In September 2014, staff from OA South excavated an early Bronze Age round barrow on Dartmoor in its entirety. This rare opportunity arose when quarry company Sibelco was granted permission to extend its quarry pit and extract china clay from the moorland beneath the scheduled monument. In turn, Sibelco relinquished its mineral rights to other archaeologically-sensitive areas and, with English Heritage (now Historic England), funded the excavation.

Following a topographic survey, the barrow was excavated to reveal a primary low turf mound sealing a buried soil. A small cairn almost exclusively of diorite fragments overlay the primary mound, and within the cairn a central deposit containing prehistoric pottery and quartz fragments and capped by a diorite slab was found. No traces of human remains were encountered. The cairn was covered by a larger secondary turf mound, which was surrounded by a fragmented kerb of granite blocks. A substantial hollow in the top of the mound and disturbance to the central area of the cairn point towards an unrecorded antiquarian investigation of the barrow.

The investigation also involved community participation.
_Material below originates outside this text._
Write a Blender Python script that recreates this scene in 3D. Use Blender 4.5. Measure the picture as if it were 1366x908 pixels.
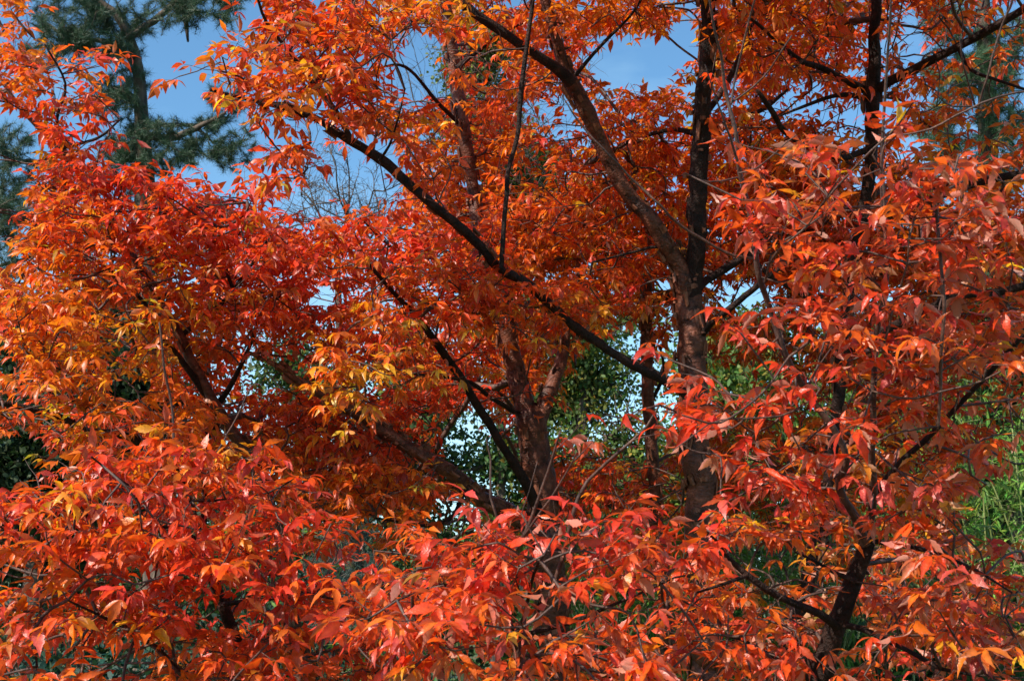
import bpy, math, random
import numpy as np
from mathutils import Vector

for o in list(bpy.data.objects):
    bpy.data.objects.remove(o)
SC = bpy.context.scene
COL = SC.collection
R = math.radians

# ------------------------------------------------------------------ camera
PITCH = R(12.0)
CAMZ = 1.65
FPX = 683.0 / math.tan(R(22.5))          # focal length in photo pixels (photo 1366 wide)
cam = bpy.data.cameras.new('camera')
cam.sensor_width = 36.0
cam.lens = 18.0 / math.tan(R(22.5))
cam.clip_start = 0.05
cam.clip_end = 2000.0
cam.dof.use_dof = True
cam.dof.focus_distance = 5.4
cam.dof.aperture_fstop = 11.0
camo = bpy.data.objects.new('camera', cam)
camo.location = (0, 0, CAMZ)
camo.rotation_euler = (R(90) + PITCH, 0, 0)
COL.objects.link(camo)
SC.camera = camo

# ------------------------------------------------------------------ light
SUN = Vector((-0.60, -0.52, 0.72)).normalized()      # towards the sun: over the photographer's left shoulder
sun_el = math.asin(SUN.z)
sun_az = math.atan2(SUN.x, SUN.y)                    # clockwise from +Y
W = bpy.data.worlds.new('World')
SC.world = W
W.use_nodes = True
nt = W.node_tree
nt.nodes.clear()
out = nt.nodes.new('ShaderNodeOutputWorld')
bg = nt.nodes.new('ShaderNodeBackground')
sky = nt.nodes.new('ShaderNodeTexSky')
sky.sky_type = 'NISHITA'
sky.sun_disc = False
sky.sun_elevation = sun_el
sky.sun_rotation = sun_az
sky.air_density = 1.0
sky.dust_density = 0.3
sky.ozone_density = 2.2
bg.inputs['Strength'].default_value = 0.115
# thin high cloud veils
tc = nt.nodes.new('ShaderNodeTexCoord')
mp = nt.nodes.new('ShaderNodeMapping'); mp.inputs['Scale'].default_value = (1.4, 1.4, 4.5)
nz = nt.nodes.new('ShaderNodeTexNoise'); nz.inputs['Scale'].default_value = 2.3; nz.inputs['Detail'].default_value = 7; nz.inputs['Roughness'].default_value = 0.6
rp = nt.nodes.new('ShaderNodeValToRGB')
rp.color_ramp.elements[0].position = 0.52; rp.color_ramp.elements[0].color = (0, 0, 0, 1)
rp.color_ramp.elements[1].position = 0.78; rp.color_ramp.elements[1].color = (0.20, 0.20, 0.20, 1)
sep = nt.nodes.new('ShaderNodeSeparateXYZ')
lowc = nt.nodes.new('ShaderNodeMapRange')          # more cloud low down
lowc.inputs['From Min'].default_value = 0.02; lowc.inputs['From Max'].default_value = 0.30
lowc.inputs['To Min'].default_value = 0.6; lowc.inputs['To Max'].default_value = 0.0
add = nt.nodes.new('ShaderNodeMath'); add.operation = 'ADD'; add.use_clamp = True
mix = nt.nodes.new('ShaderNodeMix'); mix.data_type = 'RGBA'
mix.inputs['B'].default_value = (6.6, 6.9, 7.2, 1)
nt.links.new(tc.outputs['Generated'], mp.inputs['Vector'])
nt.links.new(mp.outputs['Vector'], nz.inputs['Vector'])
nt.links.new(nz.outputs['Fac'], rp.inputs['Fac'])
nt.links.new(tc.outputs['Generated'], sep.inputs[0])
nt.links.new(sep.outputs['Z'], lowc.inputs['Value'])
nt.links.new(rp.outputs['Color'], add.inputs[0])
nt.links.new(lowc.outputs['Result'], add.inputs[1])
nt.links.new(add.outputs[0], mix.inputs['Factor'])
nt.links.new(sky.outputs['Color'], mix.inputs['A'])
tint = nt.nodes.new('ShaderNodeMix'); tint.data_type = 'RGBA'; tint.blend_type = 'MULTIPLY'
tint.inputs['Factor'].default_value = 1.0; tint.inputs['B'].default_value = (0.80, 1.13, 1.20, 1)
nt.links.new(mix.outputs['Result'], tint.inputs['A'])
nt.links.new(tint.outputs['Result'], bg.inputs['Color'])
nt.links.new(bg.outputs[0], out.inputs[0])

sl = bpy.data.lights.new('sun', 'SUN')
sl.energy = 5.0
sl.angle = R(0.53)
sl.color = (1.0, 0.93, 0.82)
so = bpy.data.objects.new('sun', sl)
so.rotation_euler = SUN.to_track_quat('Z', 'Y').to_euler()
so.location = (-6, -5, 9)
COL.objects.link(so)

SC.view_settings.view_transform = 'Standard'
SC.view_settings.look = 'None'
SC.view_settings.exposure = 0.62
SC.view_settings.gamma = 1.0
SC.render.engine = 'CYCLES'
SC.cycles.max_bounces = 7
SC.cycles.diffuse_bounces = 3
SC.cycles.transmission_bounces = 4
SC.cycles.glossy_bounces = 2
SC.cycles.transparent_max_bounces = 4

rng = np.random.default_rng(11)
random.seed(5)

# ------------------------------------------------------------------ space helpers
cp, sp = math.cos(PITCH), math.sin(PITCH)
def at(px, py, d):
    """point seen at photo pixel (px,py) whose depth along the view axis is d metres"""
    x = (px - 683.0) / FPX * d
    yu = (454.0 - py) / FPX * d
    return np.array((x, d * cp - yu * sp, CAMZ + d * sp + yu * cp))
def to_px(P):
    P = np.atleast_2d(P)
    y = P[:, 1]; z = P[:, 2] - CAMZ
    dep = y * cp + z * sp
    up = -y * sp + z * cp
    dep_ = np.maximum(dep, 0.05)
    return 683.0 + P[:, 0] / dep_ * FPX, 454.0 - up / dep_ * FPX, dep

def norm(v):
    return v / np.maximum(np.linalg.norm(v, axis=-1, keepdims=True), 1e-9)

# ------------------------------------------------------------------ objects
def mesh_obj(name, verts, faces_list, mats, parent=None, mat_idx=None, smooth=True, cols=None):
    """faces_list: list of (n,k) int arrays"""
    me = bpy.data.meshes.new(name)
    nv = len(verts)
    me.vertices.add(nv)
    me.vertices.foreach_set('co', np.asarray(verts, dtype=np.float32).ravel())
    loops = np.concatenate([f.ravel() for f in faces_list]).astype(np.int32)
    tot = np.concatenate([np.full(len(f), f.shape[1]) for f in faces_list]).astype(np.int32)
    st = np.concatenate([[0], np.cumsum(tot)[:-1]]).astype(np.int32)
    me.loops.add(len(loops)); me.loops.foreach_set('vertex_index', loops)
    me.polygons.add(len(tot)); me.polygons.foreach_set('loop_start', st)
    try: me.polygons.foreach_set('loop_total', tot)
    except Exception: pass
    if smooth: me.polygons.foreach_set('use_smooth', np.ones(len(tot), dtype=bool))
    if mat_idx is not None: me.polygons.foreach_set('material_index', np.asarray(mat_idx, dtype=np.int32))
    for m in (mats if isinstance(mats, (list, tuple)) else [mats]): me.materials.append(m)
    if cols is not None:
        a = me.color_attributes.new('leaf_colour', 'FLOAT_COLOR', 'POINT')
        a.data.foreach_set('color', np.asarray(cols, dtype=np.float32).ravel())
    me.update(calc_edges=True)
    me.validate()
    o = bpy.data.objects.new(name, me)
    COL.objects.link(o)
    if parent is not None:
        o.parent = parent
        o.matrix_parent_inverse = parent.matrix_basis.inverted()
    return o

def thing(name, loc, label, cat, group=None):
    o = bpy.data.objects.new(name, None)
    o.empty_display_size = 0.2
    COL.objects.link(o)
    o.location = Vector([float(c) for c in loc])
    o['label'] = label; o['category'] = cat
    if group: o['group'] = group
    return o

# ------------------------------------------------------------------ materials
def new_mat(name):
    m = bpy.data.materials.new(name); m.use_nodes = True
    m.node_tree.nodes.clear()
    return m, m.node_tree

def leaf_mat(name, rough=0.42, trans=0.42, spec=0.5, pale=(0.62, 0.44, 0.36), tshift=(1.25, 1.75, 1.0)):
    m, t = new_mat(name)
    N = t.nodes.new; L = t.links.new
    o = N('ShaderNodeOutputMaterial')
    at_ = N('ShaderNodeAttribute'); at_.attribute_name = 'leaf_colour'
    geo = N('ShaderNodeNewGeometry')
    tcn = N('ShaderNodeTexCoord')
    n1 = N('ShaderNodeTexNoise'); n1.inputs['Scale'].default_value = 55; n1.inputs['Detail'].default_value = 4
    L(tcn.outputs['Object'], n1.inputs['Vector'])
    mr = N('ShaderNodeMapRange'); mr.inputs['From Min'].default_value = 0.3; mr.inputs['From Max'].default_value = 0.7
    mr.inputs['To Min'].default_value = 0.72; mr.inputs['To Max'].default_value = 1.22
    L(n1.outputs['Fac'], mr.inputs['Value'])
    hs = N('ShaderNodeMix'); hs.data_type = 'RGBA'; hs.blend_type = 'MULTIPLY'; hs.inputs['Factor'].default_value = 1
    cmb = N('ShaderNodeCombineColor')
    for k in ('Red', 'Green', 'Blue'): L(mr.outputs[0], cmb.inputs[k])
    L(at_.outputs['Color'], hs.inputs['A']); L(cmb.outputs[0], hs.inputs['B'])
    # brown blotches and tiny spots on the blade
    sv = N('ShaderNodeTexNoise'); sv.inputs['Scale'].default_value = 130; sv.inputs['Detail'].default_value = 3
    L(tcn.outputs['Object'], sv.inputs['Vector'])
    sr = N('ShaderNodeMapRange'); sr.inputs['From Min'].default_value = 0.64; sr.inputs['From Max'].default_value = 0.72
    sr.inputs['To Min'].default_value = 0.0; sr.inputs['To Max'].default_value = 0.4
    L(sv.outputs['Fac'], sr.inputs['Value'])
    sm = N('ShaderNodeMix'); sm.data_type = 'RGBA'; sm.blend_type = 'MULTIPLY'; sm.inputs['B'].default_value = (0.38, 0.30, 0.35, 1)
    L(sr.outputs[0], sm.inputs['Factor']); L(hs.outputs['Result'], sm.inputs['A']); hs = sm
    # underside: paler (alpha of the attribute says how pale)
    und = N('ShaderNodeMath'); und.operation = 'MULTIPLY'
    L(geo.outputs['Backfacing'], und.inputs[0]); L(at_.outputs['Alpha'], und.inputs[1])
    mx = N('ShaderNodeMix'); mx.data_type = 'RGBA'; mx.inputs['B'].default_value = (*pale, 1)
    L(und.outputs[0], mx.inputs['Factor']); L(hs.outputs['Result'], mx.inputs['A'])
    bsdf = N('ShaderNodeBsdfPrincipled')
    bsdf.inputs['Roughness'].default_value = rough
    bsdf.inputs['Specular IOR Level'].default_value = spec
    L(mx.outputs['Result'], bsdf.inputs['Base Color'])
    bp = N('ShaderNodeBump'); bp.inputs['Strength'].default_value = 0.35; bp.inputs['Distance'].default_value = 0.003
    n2 = N('ShaderNodeTexNoise'); n2.inputs['Scale'].default_value = 190; n2.inputs['Detail'].default_value = 2
    L(tcn.outputs['Object'], n2.inputs['Vector']); L(n2.outputs['Fac'], bp.inputs['Height']); L(bp.outputs[0], bsdf.inputs['Normal'])
    tr = N('ShaderNodeBsdfTranslucent')
    tm = N('ShaderNodeMix'); tm.data_type = 'RGBA'; tm.blend_type = 'MULTIPLY'; tm.inputs['Factor'].default_value = 1
    tm.inputs['B'].default_value = (*tshift, 1)
    L(hs.outputs['Result'], tm.inputs['A']); L(tm.outputs['Result'], tr.inputs['Color'])
    ms = N('ShaderNodeMixShader'); ms.inputs[0].default_value = trans
    L(bsdf.outputs[0], ms.inputs[1]); L(tr.outputs[0], ms.inputs[2]); L(ms.outputs[0], o.inputs[0])
    return m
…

Up to six volunteers worked with the OA team at any one time, and an open day was held towards the end of the excavation.

The fieldwork not only allowed Silbelco to extend its quarry, but gave us an almost unique opportunity to investigate the structure and landscape of a barrow in a setting that has seen very few archaeological excavations. Post-excavation work funded by Historic England is now underway.